§ **Problem description**
Gather every line below where "wide" appears.
........
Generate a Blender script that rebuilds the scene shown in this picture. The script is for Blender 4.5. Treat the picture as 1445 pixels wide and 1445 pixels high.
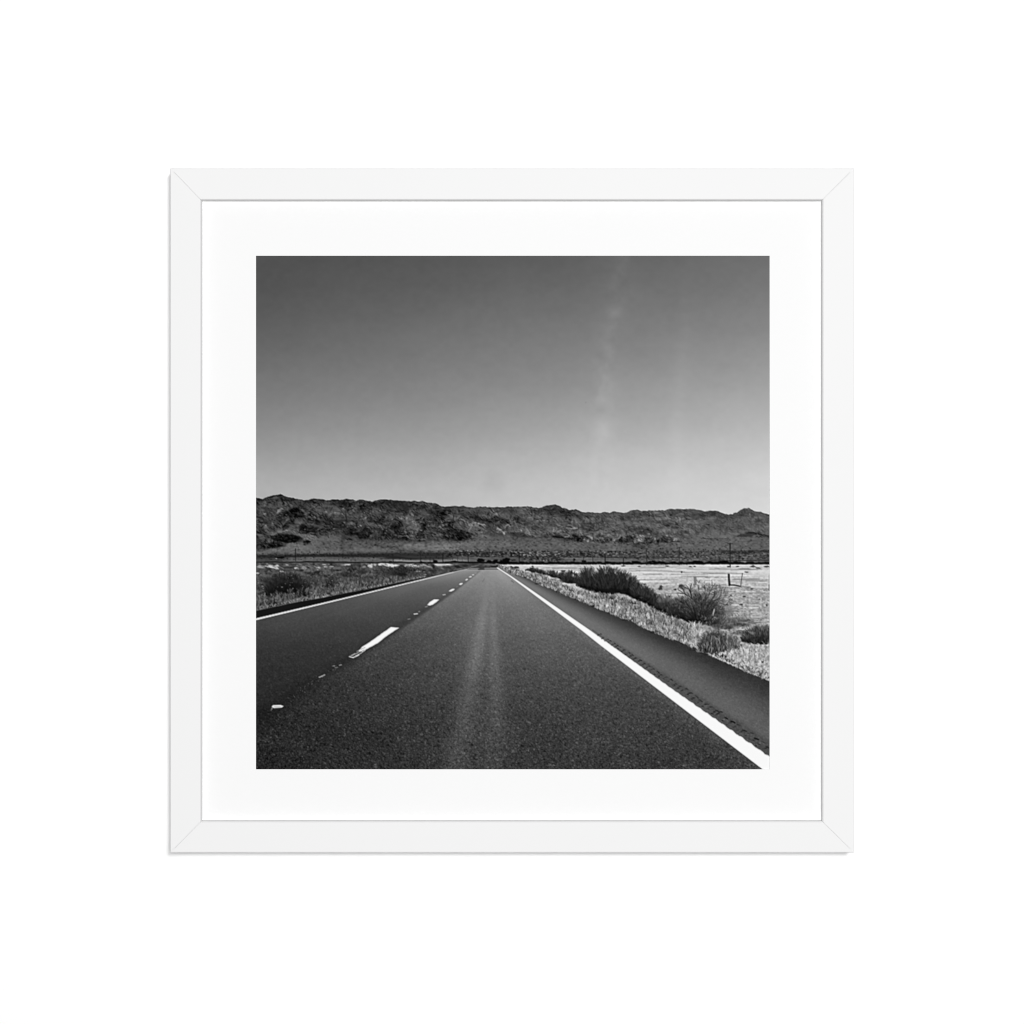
import bpy, bmesh, math
import numpy as np
from mathutils import Vector

# ---------------------------------------------------------------- camera, lamps, exposure
S = 0.00042                 # metres per sheet unit: the frame is about 41 cm square
CX, CY = 722.5, 722.5       # sheet unit in the middle of the view
HZ = 1.5                    # height of that point on the wall
DIST = 1.45                 # camera to the front of the frame
DEPTH = 0.018               # frame stands this far off the wall
sc = bpy.context.scene
for o in list(bpy.data.objects):
    bpy.data.objects.remove(o)

cam_d = bpy.data.cameras.new('camera')
cam = bpy.data.objects.new('camera', cam_d)
sc.collection.objects.link(cam)
cam.location = (0, -(DEPTH + DIST), HZ)
cam.rotation_euler = (math.radians(90), 0, 0)
cam_d.sensor_width = 36
cam_d.lens = 36 * DIST / (1445 * S)
cam_d.clip_start, cam_d.clip_end = 0.01, 60
sc.camera = cam

world = bpy.data.worlds.new('World')
sc.world = world
world.use_nodes = True
bg = world.node_tree.nodes['Background']
bg.inputs[0].default_value = (1, 1, 1, 1)
bg.inputs[1].default_value = 0.10


def lamp(name, loc, target, w, h, power):
    d = bpy.data.lights.new(name, 'AREA')
    d.shape, d.size, d.size_y, d.energy = 'RECTANGLE', w, h, power
    o = bpy.data.objects.new(name, d)
    sc.collection.objects.link(o)
    o.location = loc
    o.rotation_euler = (Vector(target) - Vector(loc)).to_track_quat('-Z', 'Y').to_euler()
    return o


# the key softbox stands up and to the right of the camera, a wide soft one behind it
lamp('key_softbox', (0.80, -4.15, HZ + 0.84), (0, 0, HZ), 0.66, 0.66, 90)
lamp('fill_softbox', (0.10, -4.0, HZ + 0.12), (0, 0, HZ), 1.3, 1.3, 102)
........
§ **Complete answer**
Generate a Blender script that rebuilds the scene shown in this picture. The script is for Blender 4.5. Treat the picture as 1445 pixels wide and 1445 pixels high.
# the key softbox stands up and to the right of the camera, a wide soft one behind it